- [TASK BRIEF] Quote exactly the lines spanning from the top of the data below to the line that contains "obj('wall_mount', bm, M['black'], tv)", including both.
*** DATA SEGMENT ***
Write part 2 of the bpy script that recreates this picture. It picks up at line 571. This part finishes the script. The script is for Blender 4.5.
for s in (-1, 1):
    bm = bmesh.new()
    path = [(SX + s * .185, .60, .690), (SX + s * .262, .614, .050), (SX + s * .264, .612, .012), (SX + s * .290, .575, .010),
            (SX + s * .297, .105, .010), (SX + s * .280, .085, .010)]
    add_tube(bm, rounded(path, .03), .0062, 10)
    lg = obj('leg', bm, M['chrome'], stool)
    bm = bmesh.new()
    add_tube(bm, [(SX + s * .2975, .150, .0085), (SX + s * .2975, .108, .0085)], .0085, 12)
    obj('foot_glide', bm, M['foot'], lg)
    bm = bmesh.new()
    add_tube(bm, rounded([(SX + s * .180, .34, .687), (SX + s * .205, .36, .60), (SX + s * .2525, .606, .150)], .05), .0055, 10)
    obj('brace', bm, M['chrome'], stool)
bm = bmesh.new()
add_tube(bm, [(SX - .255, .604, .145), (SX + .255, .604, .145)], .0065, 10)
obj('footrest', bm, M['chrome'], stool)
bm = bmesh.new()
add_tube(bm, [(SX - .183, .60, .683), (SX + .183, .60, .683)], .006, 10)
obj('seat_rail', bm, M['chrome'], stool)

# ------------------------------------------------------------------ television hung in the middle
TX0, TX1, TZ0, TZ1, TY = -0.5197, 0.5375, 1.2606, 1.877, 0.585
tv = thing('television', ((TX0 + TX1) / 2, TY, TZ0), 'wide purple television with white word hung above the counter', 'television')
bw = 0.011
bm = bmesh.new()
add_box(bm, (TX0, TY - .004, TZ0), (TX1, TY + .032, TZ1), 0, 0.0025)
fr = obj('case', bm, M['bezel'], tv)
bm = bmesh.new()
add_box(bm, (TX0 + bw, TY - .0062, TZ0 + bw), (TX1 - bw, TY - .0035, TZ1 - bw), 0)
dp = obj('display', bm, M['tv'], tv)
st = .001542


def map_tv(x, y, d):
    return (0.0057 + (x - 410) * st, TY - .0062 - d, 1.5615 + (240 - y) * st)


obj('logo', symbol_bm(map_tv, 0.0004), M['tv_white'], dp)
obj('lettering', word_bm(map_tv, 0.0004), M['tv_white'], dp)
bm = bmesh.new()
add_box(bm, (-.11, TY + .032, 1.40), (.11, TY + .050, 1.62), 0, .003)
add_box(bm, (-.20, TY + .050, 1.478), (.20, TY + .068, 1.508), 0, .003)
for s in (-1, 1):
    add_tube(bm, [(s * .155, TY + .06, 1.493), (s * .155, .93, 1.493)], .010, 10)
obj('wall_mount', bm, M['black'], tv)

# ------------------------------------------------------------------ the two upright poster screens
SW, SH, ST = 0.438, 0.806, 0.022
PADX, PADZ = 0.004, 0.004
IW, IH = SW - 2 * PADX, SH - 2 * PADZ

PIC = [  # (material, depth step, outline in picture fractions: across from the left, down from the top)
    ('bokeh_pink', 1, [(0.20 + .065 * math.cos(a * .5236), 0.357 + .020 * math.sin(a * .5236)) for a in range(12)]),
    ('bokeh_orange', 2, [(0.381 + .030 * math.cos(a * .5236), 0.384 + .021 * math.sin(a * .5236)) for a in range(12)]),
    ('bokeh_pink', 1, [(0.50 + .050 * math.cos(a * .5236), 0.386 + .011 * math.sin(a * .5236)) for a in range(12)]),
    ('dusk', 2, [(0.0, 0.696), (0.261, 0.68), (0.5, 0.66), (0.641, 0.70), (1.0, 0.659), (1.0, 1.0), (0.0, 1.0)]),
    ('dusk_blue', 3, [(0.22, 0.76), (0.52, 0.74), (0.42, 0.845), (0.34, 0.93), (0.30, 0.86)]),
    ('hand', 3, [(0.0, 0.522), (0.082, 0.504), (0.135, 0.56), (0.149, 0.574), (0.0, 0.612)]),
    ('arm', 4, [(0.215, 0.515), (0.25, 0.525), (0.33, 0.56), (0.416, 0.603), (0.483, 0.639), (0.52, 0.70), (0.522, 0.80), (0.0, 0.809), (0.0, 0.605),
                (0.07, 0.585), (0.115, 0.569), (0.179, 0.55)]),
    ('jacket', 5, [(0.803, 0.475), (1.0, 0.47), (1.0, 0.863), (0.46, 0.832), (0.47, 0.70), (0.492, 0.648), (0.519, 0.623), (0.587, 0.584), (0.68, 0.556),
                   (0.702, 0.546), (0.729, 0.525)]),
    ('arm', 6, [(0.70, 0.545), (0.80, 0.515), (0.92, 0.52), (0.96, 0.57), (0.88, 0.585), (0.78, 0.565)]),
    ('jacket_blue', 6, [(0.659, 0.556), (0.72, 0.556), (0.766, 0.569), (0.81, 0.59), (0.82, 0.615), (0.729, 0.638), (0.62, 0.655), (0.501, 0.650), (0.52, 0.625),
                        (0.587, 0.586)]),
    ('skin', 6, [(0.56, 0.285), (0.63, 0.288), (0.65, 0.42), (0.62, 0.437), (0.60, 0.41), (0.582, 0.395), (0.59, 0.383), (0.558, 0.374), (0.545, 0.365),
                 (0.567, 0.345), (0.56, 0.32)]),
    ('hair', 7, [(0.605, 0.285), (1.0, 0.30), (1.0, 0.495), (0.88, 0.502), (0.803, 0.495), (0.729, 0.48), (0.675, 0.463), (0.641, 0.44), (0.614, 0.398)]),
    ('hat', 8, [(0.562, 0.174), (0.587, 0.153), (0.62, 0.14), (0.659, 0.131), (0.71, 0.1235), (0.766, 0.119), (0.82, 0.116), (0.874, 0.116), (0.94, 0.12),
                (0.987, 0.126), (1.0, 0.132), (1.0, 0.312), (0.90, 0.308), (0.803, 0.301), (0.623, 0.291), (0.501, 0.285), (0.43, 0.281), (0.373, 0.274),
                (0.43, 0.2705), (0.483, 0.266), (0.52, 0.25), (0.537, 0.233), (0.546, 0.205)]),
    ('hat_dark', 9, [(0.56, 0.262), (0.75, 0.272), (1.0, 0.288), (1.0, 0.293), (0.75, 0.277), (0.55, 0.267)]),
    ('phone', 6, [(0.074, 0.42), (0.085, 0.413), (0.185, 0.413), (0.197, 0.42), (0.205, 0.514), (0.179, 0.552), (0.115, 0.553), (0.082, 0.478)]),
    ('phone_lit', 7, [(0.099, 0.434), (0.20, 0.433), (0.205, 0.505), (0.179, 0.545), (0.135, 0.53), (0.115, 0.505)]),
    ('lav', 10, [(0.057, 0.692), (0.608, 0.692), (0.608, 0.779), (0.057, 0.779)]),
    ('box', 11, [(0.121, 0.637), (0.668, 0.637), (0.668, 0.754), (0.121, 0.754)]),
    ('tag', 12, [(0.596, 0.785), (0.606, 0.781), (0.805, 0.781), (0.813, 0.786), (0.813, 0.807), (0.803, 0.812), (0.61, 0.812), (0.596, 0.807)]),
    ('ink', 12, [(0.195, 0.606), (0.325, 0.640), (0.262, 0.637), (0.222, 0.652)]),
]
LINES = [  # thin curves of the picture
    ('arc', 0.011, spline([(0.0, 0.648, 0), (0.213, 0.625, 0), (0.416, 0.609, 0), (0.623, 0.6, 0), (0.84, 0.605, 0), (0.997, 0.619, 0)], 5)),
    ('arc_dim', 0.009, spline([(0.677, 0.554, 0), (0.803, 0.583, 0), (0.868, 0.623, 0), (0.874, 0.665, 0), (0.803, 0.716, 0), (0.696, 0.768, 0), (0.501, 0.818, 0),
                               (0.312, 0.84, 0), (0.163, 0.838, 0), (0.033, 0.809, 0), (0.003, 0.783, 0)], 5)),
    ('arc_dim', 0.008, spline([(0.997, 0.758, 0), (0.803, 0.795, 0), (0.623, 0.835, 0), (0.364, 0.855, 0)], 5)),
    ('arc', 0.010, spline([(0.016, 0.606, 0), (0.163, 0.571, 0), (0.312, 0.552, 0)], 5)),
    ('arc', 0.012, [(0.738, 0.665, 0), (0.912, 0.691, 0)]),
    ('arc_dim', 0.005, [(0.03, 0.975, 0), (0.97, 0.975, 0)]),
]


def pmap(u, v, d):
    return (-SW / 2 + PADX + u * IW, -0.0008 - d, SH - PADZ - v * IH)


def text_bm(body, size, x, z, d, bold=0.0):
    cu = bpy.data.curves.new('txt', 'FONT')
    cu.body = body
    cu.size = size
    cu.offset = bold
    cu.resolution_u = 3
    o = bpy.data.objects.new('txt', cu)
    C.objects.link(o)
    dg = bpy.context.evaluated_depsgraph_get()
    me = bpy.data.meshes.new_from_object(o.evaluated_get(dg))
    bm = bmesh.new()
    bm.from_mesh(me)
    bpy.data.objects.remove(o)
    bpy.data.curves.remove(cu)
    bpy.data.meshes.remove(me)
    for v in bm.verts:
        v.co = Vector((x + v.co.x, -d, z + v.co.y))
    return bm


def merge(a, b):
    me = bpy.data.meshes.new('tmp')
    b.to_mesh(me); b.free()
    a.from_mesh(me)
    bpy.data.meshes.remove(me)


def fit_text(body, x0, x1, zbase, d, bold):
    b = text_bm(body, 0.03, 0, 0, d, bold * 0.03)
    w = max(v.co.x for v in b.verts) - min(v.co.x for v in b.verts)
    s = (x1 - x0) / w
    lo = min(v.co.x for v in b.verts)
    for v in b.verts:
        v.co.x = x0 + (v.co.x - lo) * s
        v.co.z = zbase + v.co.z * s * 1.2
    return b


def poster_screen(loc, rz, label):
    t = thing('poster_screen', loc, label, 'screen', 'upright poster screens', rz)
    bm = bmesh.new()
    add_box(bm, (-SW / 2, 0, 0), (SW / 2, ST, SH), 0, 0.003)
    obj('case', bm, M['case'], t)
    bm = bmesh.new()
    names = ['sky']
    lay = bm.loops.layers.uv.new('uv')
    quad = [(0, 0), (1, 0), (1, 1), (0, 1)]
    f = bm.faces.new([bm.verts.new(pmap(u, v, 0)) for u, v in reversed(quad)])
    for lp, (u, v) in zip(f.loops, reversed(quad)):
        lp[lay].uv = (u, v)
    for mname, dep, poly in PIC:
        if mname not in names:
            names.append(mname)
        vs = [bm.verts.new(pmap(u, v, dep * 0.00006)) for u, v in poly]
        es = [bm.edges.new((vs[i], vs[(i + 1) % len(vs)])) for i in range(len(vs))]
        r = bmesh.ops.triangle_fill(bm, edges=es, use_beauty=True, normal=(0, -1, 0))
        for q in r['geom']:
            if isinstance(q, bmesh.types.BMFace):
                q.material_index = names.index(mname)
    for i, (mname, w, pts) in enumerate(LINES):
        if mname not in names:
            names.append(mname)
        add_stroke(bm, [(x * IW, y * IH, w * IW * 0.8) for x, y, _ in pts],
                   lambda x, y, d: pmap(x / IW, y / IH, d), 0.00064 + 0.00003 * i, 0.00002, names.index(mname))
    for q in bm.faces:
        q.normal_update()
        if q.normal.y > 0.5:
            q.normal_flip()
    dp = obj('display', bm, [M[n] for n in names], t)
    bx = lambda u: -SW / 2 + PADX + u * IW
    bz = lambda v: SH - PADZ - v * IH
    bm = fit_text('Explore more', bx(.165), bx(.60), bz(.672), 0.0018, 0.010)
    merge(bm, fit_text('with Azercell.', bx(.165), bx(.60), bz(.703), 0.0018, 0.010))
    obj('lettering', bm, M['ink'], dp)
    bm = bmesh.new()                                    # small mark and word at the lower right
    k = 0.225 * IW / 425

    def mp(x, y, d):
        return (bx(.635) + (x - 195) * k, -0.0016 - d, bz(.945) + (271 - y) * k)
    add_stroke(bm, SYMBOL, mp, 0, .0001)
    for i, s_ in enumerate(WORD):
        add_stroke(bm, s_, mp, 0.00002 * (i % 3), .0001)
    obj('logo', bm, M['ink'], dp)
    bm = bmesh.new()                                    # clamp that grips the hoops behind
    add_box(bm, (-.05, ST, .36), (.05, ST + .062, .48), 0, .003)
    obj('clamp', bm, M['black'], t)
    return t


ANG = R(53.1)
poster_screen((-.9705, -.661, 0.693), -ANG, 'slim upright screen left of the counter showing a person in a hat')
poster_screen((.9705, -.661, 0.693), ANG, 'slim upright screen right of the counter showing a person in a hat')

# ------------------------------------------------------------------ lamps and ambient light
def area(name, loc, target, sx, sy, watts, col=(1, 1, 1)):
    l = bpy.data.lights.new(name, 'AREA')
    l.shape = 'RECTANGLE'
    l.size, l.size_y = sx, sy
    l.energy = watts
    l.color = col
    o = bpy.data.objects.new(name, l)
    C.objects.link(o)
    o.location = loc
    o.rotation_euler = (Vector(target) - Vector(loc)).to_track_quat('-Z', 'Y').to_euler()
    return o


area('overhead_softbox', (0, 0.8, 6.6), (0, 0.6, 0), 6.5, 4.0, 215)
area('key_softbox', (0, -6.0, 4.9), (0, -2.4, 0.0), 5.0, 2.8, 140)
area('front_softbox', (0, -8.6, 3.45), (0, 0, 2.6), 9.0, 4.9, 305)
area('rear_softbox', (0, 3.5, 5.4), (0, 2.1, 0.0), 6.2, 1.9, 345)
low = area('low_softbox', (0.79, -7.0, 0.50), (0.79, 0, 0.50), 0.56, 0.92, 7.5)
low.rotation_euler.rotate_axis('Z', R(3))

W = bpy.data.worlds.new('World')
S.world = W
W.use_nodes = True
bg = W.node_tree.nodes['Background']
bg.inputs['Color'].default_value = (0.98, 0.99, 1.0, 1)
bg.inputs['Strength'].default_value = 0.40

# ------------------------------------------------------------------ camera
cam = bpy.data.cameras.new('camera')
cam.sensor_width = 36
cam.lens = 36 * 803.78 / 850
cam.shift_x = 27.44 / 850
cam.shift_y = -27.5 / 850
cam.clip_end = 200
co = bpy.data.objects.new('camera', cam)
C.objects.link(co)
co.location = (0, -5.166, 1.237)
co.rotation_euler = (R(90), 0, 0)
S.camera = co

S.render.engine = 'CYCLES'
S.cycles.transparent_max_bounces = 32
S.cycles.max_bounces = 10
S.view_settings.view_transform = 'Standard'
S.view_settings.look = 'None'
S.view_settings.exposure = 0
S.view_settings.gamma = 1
***
- [RESPONSE FOR THIS EXERCISE]
Write part 2 of the bpy script that recreates this picture. It picks up at line 571. This part finishes the script. The script is for Blender 4.5.
for s in (-1, 1):
    bm = bmesh.new()
    path = [(SX + s * .185, .60, .690), (SX + s * .262, .614, .050), (SX + s * .264, .612, .012), (SX + s * .290, .575, .010),
            (SX + s * .297, .105, .010), (SX + s * .280, .085, .010)]
    add_tube(bm, rounded(path, .03), .0062, 10)
    lg = obj('leg', bm, M['chrome'], stool)
    bm = bmesh.new()
    add_tube(bm, [(SX + s * .2975, .150, .0085), (SX + s * .2975, .108, .0085)], .0085, 12)
    obj('foot_glide', bm, M['foot'], lg)
    bm = bmesh.new()
    add_tube(bm, rounded([(SX + s * .180, .34, .687), (SX + s * .205, .36, .60), (SX + s * .2525, .606, .150)], .05), .0055, 10)
    obj('brace', bm, M['chrome'], stool)
bm = bmesh.new()
add_tube(bm, [(SX - .255, .604, .145), (SX + .255, .604, .145)], .0065, 10)
obj('footrest', bm, M['chrome'], stool)
bm = bmesh.new()
add_tube(bm, [(SX - .183, .60, .683), (SX + .183, .60, .683)], .006, 10)
obj('seat_rail', bm, M['chrome'], stool)

# ------------------------------------------------------------------ television hung in the middle
TX0, TX1, TZ0, TZ1, TY = -0.5197, 0.5375, 1.2606, 1.877, 0.585
tv = thing('television', ((TX0 + TX1) / 2, TY, TZ0), 'wide purple television with white word hung above the counter', 'television')
bw = 0.011
bm = bmesh.new()
add_box(bm, (TX0, TY - .004, TZ0), (TX1, TY + .032, TZ1), 0, 0.0025)
fr = obj('case', bm, M['bezel'], tv)
bm = bmesh.new()
add_box(bm, (TX0 + bw, TY - .0062, TZ0 + bw), (TX1 - bw, TY - .0035, TZ1 - bw), 0)
dp = obj('display', bm, M['tv'], tv)
st = .001542


def map_tv(x, y, d):
    return (0.0057 + (x - 410) * st, TY - .0062 - d, 1.5615 + (240 - y) * st)


obj('logo', symbol_bm(map_tv, 0.0004), M['tv_white'], dp)
obj('lettering', word_bm(map_tv, 0.0004), M['tv_white'], dp)
bm = bmesh.new()
add_box(bm, (-.11, TY + .032, 1.40), (.11, TY + .050, 1.62), 0, .003)
add_box(bm, (-.20, TY + .050, 1.478), (.20, TY + .068, 1.508), 0, .003)
for s in (-1, 1):
    add_tube(bm, [(s * .155, TY + .06, 1.493), (s * .155, .93, 1.493)], .010, 10)
obj('wall_mount', bm, M['black'], tv)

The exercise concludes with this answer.